What could possibly go wrong, then, you ask? Pfft. A lot.
As the road to love is never without its share of bumps, so go the feelings that grow between Zeb and Jesse. Feelings that, frankly, didn’t take much stoking. Zeb makes much ado about the pitfalls of not only their business relationship but their age difference, however. These are blind spots that Zeb can’t see around because of the decent and committed man he his, and they stick in his conscience in a big way, most especially the age gap. How could someone as young and vibrant and alive as Jesse possibly be happy with someone like Zeb, an obsessive perfectionist so set in his ways? But dear, sweet Jesse just wants Zeb to quit seeing him as too young to know his own mind, and for Zeb to see Patrick-the-Shitweasel (still not his real name) for who he really is. This is the wrench that gets thrown into the works, and where readers get a little bit of angst along with the romance.
The case for falling in love with a book hinges quite a lot on falling in love with its characters—or at least developing an affinity for them…even if I wanted to smack one of them upside the head at times (I would do it with great affection, obviously). Added to the love of the characters is the desire to see them grow into each other and then run headlong into that epiphanous moment when they realize they are better together than apart. Lily Morton has conveyed all of this and more in this first book in her new Close Proximity series, and the rest promise to be just as lovely, based solely on the introduction of the characters those books will feature. Charlie Sunshine? Bring him on.

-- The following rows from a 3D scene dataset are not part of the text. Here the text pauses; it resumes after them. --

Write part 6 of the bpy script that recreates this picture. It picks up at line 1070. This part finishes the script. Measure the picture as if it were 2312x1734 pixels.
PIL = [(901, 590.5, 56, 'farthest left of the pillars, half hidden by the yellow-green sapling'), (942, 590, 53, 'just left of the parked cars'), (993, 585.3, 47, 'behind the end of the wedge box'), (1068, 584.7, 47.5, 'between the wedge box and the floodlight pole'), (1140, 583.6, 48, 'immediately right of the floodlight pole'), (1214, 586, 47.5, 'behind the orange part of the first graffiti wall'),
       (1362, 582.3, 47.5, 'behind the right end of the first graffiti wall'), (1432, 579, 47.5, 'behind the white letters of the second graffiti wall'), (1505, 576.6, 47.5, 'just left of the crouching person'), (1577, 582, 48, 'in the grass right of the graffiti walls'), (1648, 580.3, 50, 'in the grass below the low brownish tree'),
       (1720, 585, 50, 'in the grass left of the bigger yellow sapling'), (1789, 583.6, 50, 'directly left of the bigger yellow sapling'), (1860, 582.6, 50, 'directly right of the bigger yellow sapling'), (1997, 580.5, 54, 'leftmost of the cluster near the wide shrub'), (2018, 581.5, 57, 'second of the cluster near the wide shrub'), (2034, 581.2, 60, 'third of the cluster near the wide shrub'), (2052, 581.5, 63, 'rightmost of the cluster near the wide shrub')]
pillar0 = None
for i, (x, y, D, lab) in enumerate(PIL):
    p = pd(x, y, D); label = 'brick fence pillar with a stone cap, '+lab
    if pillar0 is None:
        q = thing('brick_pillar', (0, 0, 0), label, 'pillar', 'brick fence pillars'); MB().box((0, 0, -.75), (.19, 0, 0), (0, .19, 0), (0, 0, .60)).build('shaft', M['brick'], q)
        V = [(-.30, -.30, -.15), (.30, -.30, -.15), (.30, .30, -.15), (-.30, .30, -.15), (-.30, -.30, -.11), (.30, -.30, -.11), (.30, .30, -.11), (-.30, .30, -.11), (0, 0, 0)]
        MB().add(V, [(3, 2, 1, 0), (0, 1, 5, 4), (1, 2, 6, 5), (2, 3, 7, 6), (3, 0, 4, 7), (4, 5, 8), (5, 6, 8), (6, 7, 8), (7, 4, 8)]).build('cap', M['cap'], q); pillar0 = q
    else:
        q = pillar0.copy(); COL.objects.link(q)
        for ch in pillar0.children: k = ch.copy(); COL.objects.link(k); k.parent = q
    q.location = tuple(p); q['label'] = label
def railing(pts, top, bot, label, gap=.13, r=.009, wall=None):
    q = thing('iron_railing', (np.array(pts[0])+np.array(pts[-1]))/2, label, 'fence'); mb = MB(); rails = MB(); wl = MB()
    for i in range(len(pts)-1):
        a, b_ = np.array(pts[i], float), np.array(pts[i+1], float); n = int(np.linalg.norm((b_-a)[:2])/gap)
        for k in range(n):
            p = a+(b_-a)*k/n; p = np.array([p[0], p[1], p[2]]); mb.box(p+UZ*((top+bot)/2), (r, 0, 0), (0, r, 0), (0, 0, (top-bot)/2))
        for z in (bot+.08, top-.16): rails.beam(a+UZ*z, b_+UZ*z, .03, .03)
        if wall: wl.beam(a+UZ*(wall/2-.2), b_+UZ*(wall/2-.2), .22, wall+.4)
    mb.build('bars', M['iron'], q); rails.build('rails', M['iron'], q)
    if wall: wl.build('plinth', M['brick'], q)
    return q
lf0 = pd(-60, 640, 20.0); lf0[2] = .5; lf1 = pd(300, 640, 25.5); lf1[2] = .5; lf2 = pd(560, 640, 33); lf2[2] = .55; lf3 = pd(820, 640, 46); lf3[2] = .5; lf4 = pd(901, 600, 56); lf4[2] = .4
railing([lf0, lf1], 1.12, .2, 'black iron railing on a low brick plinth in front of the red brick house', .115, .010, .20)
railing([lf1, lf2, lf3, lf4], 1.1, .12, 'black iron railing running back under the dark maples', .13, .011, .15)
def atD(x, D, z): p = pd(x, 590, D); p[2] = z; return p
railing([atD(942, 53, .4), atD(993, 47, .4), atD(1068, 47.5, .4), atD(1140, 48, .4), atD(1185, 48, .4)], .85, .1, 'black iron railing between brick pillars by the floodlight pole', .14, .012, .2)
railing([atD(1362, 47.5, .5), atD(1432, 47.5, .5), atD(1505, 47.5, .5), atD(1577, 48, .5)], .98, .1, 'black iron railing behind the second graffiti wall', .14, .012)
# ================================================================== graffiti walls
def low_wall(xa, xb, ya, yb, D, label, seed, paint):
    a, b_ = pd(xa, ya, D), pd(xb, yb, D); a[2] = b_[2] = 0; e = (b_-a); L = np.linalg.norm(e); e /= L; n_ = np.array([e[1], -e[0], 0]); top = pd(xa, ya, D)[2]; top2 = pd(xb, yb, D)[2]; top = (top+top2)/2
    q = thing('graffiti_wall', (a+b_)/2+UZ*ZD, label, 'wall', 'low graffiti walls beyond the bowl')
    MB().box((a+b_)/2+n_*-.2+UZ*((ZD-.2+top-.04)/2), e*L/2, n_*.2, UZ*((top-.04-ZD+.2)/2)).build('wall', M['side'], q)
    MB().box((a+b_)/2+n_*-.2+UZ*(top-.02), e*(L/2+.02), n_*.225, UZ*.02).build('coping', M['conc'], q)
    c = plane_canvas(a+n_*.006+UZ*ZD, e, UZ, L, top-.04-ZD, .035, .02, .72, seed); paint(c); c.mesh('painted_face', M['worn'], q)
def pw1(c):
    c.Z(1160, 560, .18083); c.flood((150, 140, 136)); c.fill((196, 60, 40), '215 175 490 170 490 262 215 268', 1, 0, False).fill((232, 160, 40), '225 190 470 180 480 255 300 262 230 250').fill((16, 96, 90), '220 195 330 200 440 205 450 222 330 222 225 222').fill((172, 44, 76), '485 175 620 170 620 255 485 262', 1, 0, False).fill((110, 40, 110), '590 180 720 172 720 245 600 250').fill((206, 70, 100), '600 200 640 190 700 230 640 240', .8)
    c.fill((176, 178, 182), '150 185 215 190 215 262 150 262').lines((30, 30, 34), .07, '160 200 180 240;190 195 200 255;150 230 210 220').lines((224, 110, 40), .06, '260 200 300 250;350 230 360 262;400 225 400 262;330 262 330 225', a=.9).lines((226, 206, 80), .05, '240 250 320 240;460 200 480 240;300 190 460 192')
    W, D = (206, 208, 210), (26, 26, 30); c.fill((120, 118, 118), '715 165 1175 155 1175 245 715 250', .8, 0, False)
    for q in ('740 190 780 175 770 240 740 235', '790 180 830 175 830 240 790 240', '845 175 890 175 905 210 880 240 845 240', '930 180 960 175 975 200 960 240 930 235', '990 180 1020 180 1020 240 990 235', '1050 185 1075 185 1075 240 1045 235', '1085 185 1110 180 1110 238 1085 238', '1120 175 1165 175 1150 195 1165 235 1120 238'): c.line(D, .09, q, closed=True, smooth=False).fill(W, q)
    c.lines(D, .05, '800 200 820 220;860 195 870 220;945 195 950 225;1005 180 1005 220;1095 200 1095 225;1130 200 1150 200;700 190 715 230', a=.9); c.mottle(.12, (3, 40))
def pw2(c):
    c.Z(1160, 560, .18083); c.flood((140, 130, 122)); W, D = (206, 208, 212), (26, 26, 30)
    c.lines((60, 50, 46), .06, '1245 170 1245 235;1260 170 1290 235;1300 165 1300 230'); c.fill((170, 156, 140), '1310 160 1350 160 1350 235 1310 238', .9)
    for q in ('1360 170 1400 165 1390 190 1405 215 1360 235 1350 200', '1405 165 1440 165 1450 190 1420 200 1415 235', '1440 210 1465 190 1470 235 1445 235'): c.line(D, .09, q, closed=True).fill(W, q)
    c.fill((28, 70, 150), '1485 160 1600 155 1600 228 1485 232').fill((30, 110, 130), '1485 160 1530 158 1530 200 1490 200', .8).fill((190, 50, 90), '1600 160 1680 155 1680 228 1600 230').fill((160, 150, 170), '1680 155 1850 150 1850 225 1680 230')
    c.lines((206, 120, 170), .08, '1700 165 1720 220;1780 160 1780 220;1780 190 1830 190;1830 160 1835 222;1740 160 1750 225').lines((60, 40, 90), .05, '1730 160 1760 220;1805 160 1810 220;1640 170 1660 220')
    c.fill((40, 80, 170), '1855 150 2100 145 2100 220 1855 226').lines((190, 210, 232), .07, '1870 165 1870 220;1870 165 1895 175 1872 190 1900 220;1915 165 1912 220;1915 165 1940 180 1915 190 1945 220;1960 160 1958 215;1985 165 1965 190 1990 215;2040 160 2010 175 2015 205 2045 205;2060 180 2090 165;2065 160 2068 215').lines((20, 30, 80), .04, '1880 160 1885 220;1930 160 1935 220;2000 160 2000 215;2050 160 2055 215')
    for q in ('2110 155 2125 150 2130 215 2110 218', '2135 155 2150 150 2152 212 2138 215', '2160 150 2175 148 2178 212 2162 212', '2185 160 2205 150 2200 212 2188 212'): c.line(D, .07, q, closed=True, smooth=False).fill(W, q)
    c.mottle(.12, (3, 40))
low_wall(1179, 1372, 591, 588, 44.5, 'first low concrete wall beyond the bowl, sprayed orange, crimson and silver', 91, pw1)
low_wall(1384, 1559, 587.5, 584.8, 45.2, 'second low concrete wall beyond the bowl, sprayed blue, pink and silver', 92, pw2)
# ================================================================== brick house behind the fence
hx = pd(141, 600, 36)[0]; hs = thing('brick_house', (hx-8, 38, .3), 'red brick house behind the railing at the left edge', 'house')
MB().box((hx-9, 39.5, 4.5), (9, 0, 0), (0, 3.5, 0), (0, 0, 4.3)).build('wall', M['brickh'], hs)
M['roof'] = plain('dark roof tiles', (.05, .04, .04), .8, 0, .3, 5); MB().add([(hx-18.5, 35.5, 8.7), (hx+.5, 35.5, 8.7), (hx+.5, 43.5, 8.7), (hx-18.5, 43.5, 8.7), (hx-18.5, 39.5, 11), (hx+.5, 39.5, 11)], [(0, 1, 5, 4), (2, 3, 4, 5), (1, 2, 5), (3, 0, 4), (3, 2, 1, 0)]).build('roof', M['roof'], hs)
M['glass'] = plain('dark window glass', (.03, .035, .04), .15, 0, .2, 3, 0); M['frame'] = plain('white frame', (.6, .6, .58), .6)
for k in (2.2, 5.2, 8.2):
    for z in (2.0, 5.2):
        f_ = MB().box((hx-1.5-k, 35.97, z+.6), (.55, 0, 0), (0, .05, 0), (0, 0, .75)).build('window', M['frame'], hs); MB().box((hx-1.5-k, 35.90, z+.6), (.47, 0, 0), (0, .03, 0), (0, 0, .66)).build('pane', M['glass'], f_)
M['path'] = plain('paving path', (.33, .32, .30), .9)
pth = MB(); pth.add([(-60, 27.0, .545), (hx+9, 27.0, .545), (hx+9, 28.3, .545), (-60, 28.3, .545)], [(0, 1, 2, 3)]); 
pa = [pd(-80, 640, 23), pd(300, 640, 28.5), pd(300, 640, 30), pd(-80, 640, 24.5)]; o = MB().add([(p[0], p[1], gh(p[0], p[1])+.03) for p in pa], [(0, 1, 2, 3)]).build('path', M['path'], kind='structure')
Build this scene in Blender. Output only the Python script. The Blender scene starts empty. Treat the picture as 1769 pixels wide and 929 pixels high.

There’s a lot of comfort in going into a book knowing exactly what you’re going to get out of it. Lily Morton delivers the happy every single time; it’s built into her brand—the witty banter, the comedic timing, and the snarky characters who steal our hearts so effortlessly. She does the Grumpy/Serious One Falls in Love with the Cheeky Smart One trope so splendiferously, and Zeb and Jesse fit this mold to a T. Amongst that, Morton also offers up some other tried and trusted romantic tropes which include a twenty-year age gap, forced proximity (one bed, two people, anyone?), a boss/employee mashup, an opposites attract scenario, and the fake boyfriends angle which, as we all know, is never not a recipe for love. So, there’s a little bit of something for everyone who loves category romance in Best Man. If you go into this one looking for a giant dose of the feel goods, you should get out of it exactly what you need.